The Madison school shooter manifesto—whatever bits of it exist in police servers—is a tragedy in written form. It's a document of failure. Failure of mental health systems, failure of social safety nets, and the failure of a young person to see a future.
Actionable steps for the concerned public
If you are trying to navigate the information surrounding the Madison events, here is what you should actually do:
- Check the source: If a "manifesto" is posted on a site that isn't a major news outlet (AP, Reuters, Milwaukee Journal Sentinel), it's probably fake or a "leaked" version that hasn't been verified by the DOJ.
- Report, don't share: If you find a PDF claiming to be the Madison school shooter manifesto on social media, report the post. Sharing it only satisfies the shooter's original goal of spreading their message.
- Focus on the "Threat Assessment": Look for the official school board reports on safety.
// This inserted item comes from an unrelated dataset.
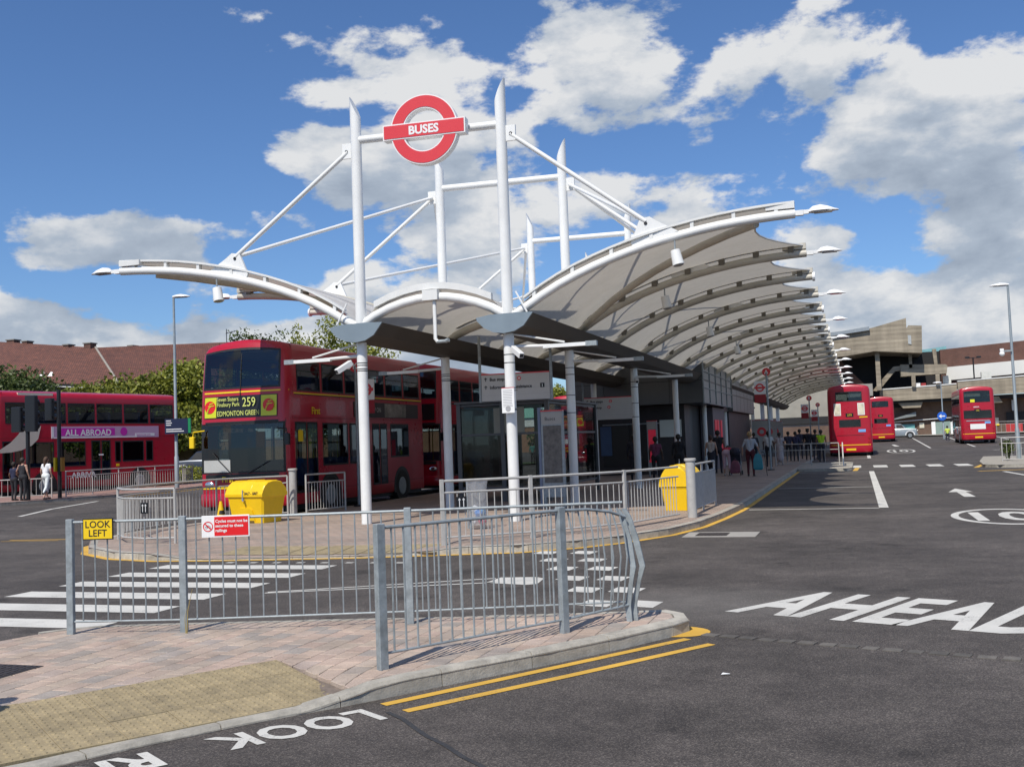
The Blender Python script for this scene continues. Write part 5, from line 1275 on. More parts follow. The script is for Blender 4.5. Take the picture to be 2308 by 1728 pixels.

These contain the "sanitized" version of what happened—the parts that actually matter for making schools safer.
- Support local mental health: The most effective way to "read" a manifesto is to see the signs of isolation in your own community before they are written down. Organizations like NAMI Dane County are the ones doing the actual work here.
The obsession with these documents is understandable, but we have to be smarter than the algorithm. The Madison school shooter manifesto isn't a secret key to understanding evil. It’s a warning that we aren’t doing enough for our youth before they reach a breaking point.
Stay skeptical of the "leaks." Stay focused on the victims. And remember that the most important information isn't what the shooter wrote, but what we do next to make sure it doesn't happen again.